-- Begin Given information --

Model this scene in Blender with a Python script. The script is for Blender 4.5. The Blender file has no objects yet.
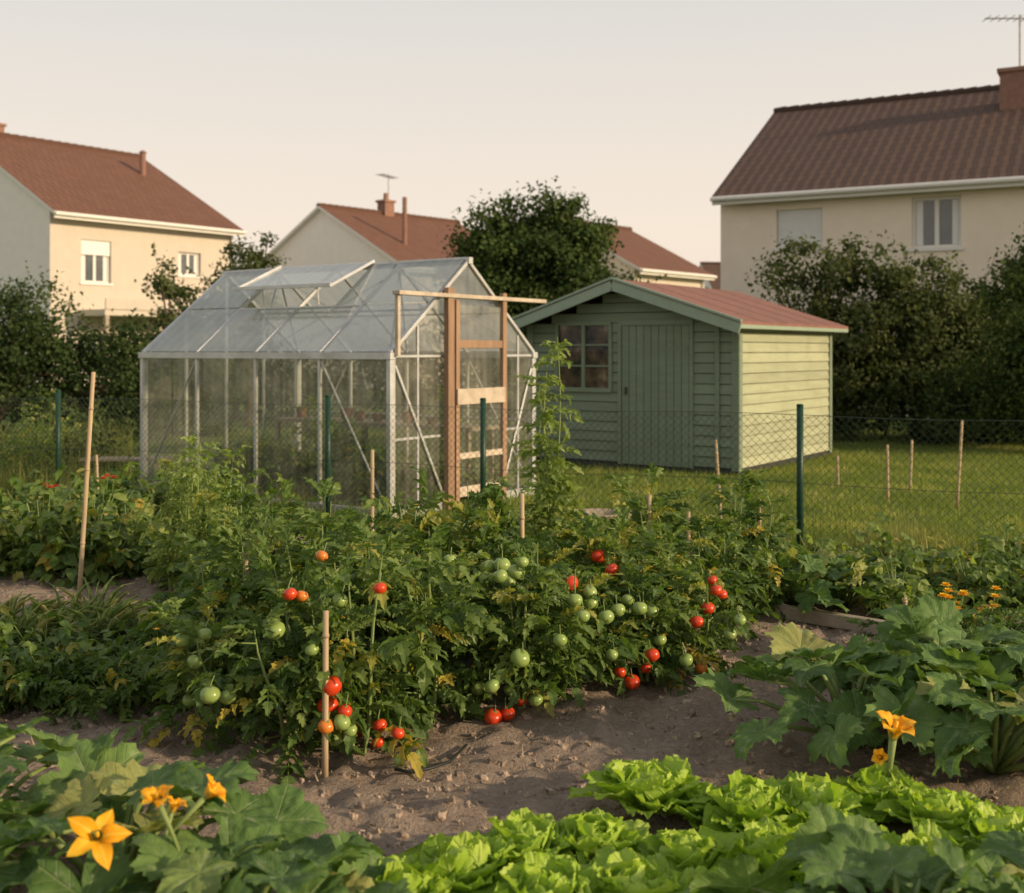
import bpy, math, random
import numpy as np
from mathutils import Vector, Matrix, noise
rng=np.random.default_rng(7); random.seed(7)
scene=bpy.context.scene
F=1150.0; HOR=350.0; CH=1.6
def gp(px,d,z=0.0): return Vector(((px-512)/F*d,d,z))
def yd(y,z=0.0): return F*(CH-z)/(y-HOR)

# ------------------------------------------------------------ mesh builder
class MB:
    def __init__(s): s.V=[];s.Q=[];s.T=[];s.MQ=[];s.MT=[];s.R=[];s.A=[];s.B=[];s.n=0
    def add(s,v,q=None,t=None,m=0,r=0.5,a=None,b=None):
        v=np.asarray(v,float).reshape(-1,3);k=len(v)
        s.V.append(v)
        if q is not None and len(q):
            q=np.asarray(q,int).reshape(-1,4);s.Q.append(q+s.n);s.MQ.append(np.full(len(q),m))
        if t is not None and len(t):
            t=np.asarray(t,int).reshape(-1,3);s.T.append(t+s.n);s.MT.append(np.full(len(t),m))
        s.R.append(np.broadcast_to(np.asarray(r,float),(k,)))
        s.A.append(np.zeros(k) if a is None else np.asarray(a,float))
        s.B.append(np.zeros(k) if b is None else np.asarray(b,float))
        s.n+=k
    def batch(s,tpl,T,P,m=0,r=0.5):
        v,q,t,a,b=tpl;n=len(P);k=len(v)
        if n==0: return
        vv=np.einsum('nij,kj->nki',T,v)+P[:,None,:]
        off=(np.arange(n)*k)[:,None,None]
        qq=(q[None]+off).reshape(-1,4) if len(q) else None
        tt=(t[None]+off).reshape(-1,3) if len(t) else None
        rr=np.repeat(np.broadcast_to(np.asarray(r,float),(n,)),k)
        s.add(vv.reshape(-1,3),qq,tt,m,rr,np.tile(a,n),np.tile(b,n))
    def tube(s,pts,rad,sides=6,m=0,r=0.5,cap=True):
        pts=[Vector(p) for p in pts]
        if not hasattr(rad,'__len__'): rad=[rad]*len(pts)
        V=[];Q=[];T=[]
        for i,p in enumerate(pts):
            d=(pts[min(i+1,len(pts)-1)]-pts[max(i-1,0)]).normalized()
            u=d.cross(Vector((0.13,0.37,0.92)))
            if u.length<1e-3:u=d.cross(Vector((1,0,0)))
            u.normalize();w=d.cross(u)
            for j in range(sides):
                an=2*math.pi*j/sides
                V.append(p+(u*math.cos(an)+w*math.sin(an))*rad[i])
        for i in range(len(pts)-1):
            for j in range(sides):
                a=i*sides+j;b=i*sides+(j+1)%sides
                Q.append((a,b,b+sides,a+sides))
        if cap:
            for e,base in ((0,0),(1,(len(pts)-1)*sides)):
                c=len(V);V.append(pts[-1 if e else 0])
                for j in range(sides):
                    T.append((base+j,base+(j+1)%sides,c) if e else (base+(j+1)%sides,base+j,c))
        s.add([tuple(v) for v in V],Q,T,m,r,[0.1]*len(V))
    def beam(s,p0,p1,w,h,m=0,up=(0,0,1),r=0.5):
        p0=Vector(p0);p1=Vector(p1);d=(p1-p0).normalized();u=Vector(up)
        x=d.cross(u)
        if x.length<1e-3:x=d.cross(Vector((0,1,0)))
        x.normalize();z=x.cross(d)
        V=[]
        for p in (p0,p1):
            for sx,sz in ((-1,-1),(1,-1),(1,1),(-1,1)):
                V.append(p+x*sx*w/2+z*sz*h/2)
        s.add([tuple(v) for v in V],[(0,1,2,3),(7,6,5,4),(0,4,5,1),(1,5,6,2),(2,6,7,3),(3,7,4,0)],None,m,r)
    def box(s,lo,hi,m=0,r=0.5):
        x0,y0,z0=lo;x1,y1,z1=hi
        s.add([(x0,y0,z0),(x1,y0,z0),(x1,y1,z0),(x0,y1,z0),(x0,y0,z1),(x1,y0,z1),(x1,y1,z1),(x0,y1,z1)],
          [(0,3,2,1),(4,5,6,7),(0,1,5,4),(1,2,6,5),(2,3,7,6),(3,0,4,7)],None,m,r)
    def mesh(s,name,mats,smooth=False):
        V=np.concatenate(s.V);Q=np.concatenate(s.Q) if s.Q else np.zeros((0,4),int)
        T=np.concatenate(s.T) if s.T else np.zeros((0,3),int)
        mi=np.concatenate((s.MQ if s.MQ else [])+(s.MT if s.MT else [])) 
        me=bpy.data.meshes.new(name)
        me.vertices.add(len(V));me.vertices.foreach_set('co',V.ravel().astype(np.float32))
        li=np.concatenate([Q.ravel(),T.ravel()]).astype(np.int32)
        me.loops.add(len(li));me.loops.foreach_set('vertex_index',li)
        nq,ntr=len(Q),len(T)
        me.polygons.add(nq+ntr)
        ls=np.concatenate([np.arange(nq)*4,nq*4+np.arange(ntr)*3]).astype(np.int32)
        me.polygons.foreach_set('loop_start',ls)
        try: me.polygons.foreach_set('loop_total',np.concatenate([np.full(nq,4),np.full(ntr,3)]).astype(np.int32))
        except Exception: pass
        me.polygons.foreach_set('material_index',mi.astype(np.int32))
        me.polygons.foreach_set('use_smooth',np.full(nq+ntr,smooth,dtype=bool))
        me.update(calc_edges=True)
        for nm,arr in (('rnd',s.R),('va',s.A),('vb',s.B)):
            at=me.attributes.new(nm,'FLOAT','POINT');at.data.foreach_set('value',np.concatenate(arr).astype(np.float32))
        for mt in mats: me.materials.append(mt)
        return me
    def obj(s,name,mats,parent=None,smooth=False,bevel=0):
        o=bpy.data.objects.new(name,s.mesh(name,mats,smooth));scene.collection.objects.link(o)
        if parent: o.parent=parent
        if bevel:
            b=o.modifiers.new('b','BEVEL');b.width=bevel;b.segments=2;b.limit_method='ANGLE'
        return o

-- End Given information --

## What the task requires
Your task is to repeat the material above exactly, without its pictures.

## Written answer
Model this scene in Blender with a Python script. The script is for Blender 4.5. The Blender file has no objects yet.
import bpy, math, random
import numpy as np
from mathutils import Vector, Matrix, noise
rng=np.random.default_rng(7); random.seed(7)
scene=bpy.context.scene
F=1150.0; HOR=350.0; CH=1.6
def gp(px,d,z=0.0): return Vector(((px-512)/F*d,d,z))
def yd(y,z=0.0): return F*(CH-z)/(y-HOR)

# ------------------------------------------------------------ mesh builder
class MB:
    def __init__(s): s.V=[];s.Q=[];s.T=[];s.MQ=[];s.MT=[];s.R=[];s.A=[];s.B=[];s.n=0
    def add(s,v,q=None,t=None,m=0,r=0.5,a=None,b=None):
        v=np.asarray(v,float).reshape(-1,3);k=len(v)
        s.V.append(v)
        if q is not None and len(q):
            q=np.asarray(q,int).reshape(-1,4);s.Q.append(q+s.n);s.MQ.append(np.full(len(q),m))
        if t is not None and len(t):
            t=np.asarray(t,int).reshape(-1,3);s.T.append(t+s.n);s.MT.append(np.full(len(t),m))
        s.R.append(np.broadcast_to(np.asarray(r,float),(k,)))
        s.A.append(np.zeros(k) if a is None else np.asarray(a,float))
        s.B.append(np.zeros(k) if b is None else np.asarray(b,float))
        s.n+=k
    def batch(s,tpl,T,P,m=0,r=0.5):
        v,q,t,a,b=tpl;n=len(P);k=len(v)
        if n==0: return
        vv=np.einsum('nij,kj->nki',T,v)+P[:,None,:]
        off=(np.arange(n)*k)[:,None,None]
        qq=(q[None]+off).reshape(-1,4) if len(q) else None
        tt=(t[None]+off).reshape(-1,3) if len(t) else None
        rr=np.repeat(np.broadcast_to(np.asarray(r,float),(n,)),k)
        s.add(vv.reshape(-1,3),qq,tt,m,rr,np.tile(a,n),np.tile(b,n))
    def tube(s,pts,rad,sides=6,m=0,r=0.5,cap=True):
        pts=[Vector(p) for p in pts]
        if not hasattr(rad,'__len__'): rad=[rad]*len(pts)
        V=[];Q=[];T=[]
        for i,p in enumerate(pts):
            d=(pts[min(i+1,len(pts)-1)]-pts[max(i-1,0)]).normalized()
            u=d.cross(Vector((0.13,0.37,0.92)))
            if u.length<1e-3:u=d.cross(Vector((1,0,0)))
            u.normalize();w=d.cross(u)
            for j in range(sides):
                an=2*math.pi*j/sides
                V.append(p+(u*math.cos(an)+w*math.sin(an))*rad[i])
        for i in range(len(pts)-1):
            for j in range(sides):
                a=i*sides+j;b=i*sides+(j+1)%sides
                Q.append((a,b,b+sides,a+sides))
        if cap:
            for e,base in ((0,0),(1,(len(pts)-1)*sides)):
                c=len(V);V.append(pts[-1 if e else 0])
                for j in range(sides):
                    T.append((base+j,base+(j+1)%sides,c) if e else (base+(j+1)%sides,base+j,c))
        s.add([tuple(v) for v in V],Q,T,m,r,[0.1]*len(V))
    def beam(s,p0,p1,w,h,m=0,up=(0,0,1),r=0.5):
        p0=Vector(p0);p1=Vector(p1);d=(p1-p0).normalized();u=Vector(up)
        x=d.cross(u)
        if x.length<1e-3:x=d.cross(Vector((0,1,0)))
        x.normalize();z=x.cross(d)
        V=[]
        for p in (p0,p1):
            for sx,sz in ((-1,-1),(1,-1),(1,1),(-1,1)):
                V.append(p+x*sx*w/2+z*sz*h/2)
        s.add([tuple(v) for v in V],[(0,1,2,3),(7,6,5,4),(0,4,5,1),(1,5,6,2),(2,6,7,3),(3,7,4,0)],None,m,r)
    def box(s,lo,hi,m=0,r=0.5):
        x0,y0,z0=lo;x1,y1,z1=hi
        s.add([(x0,y0,z0),(x1,y0,z0),(x1,y1,z0),(x0,y1,z0),(x0,y0,z1),(x1,y0,z1),(x1,y1,z1),(x0,y1,z1)],
          [(0,3,2,1),(4,5,6,7),(0,1,5,4),(1,2,6,5),(2,3,7,6),(3,0,4,7)],None,m,r)
    def mesh(s,name,mats,smooth=False):
        V=np.concatenate(s.V);Q=np.concatenate(s.Q) if s.Q else np.zeros((0,4),int)
        T=np.concatenate(s.T) if s.T else np.zeros((0,3),int)
        mi=np.concatenate((s.MQ if s.MQ else [])+(s.MT if s.MT else [])) 
        me=bpy.data.meshes.new(name)
        me.vertices.add(len(V));me.vertices.foreach_set('co',V.ravel().astype(np.float32))
        li=np.concatenate([Q.ravel(),T.ravel()]).astype(np.int32)
        me.loops.add(len(li));me.loops.foreach_set('vertex_index',li)
        nq,ntr=len(Q),len(T)
        me.polygons.add(nq+ntr)
        ls=np.concatenate([np.arange(nq)*4,nq*4+np.arange(ntr)*3]).astype(np.int32)
        me.polygons.foreach_set('loop_start',ls)
        try: me.polygons.foreach_set('loop_total',np.concatenate([np.full(nq,4),np.full(ntr,3)]).astype(np.int32))
        except Exception: pass
        me.polygons.foreach_set('material_index',mi.astype(np.int32))
        me.polygons.foreach_set('use_smooth',np.full(nq+ntr,smooth,dtype=bool))
        me.update(calc_edges=True)
        for nm,arr in (('rnd',s.R),('va',s.A),('vb',s.B)):
            at=me.attributes.new(nm,'FLOAT','POINT');at.data.foreach_set('value',np.concatenate(arr).astype(np.float32))
        for mt in mats: me.materials.append(mt)
        return me
    def obj(s,name,mats,parent=None,smooth=False,bevel=0):
        o=bpy.data.objects.new(name,s.mesh(name,mats,smooth));scene.collection.objects.link(o)
        if parent: o.parent=parent
        if bevel:
            b=o.modifiers.new('b','BEVEL');b.width=bevel;b.segments=2;b.limit_method='ANGLE'
        return o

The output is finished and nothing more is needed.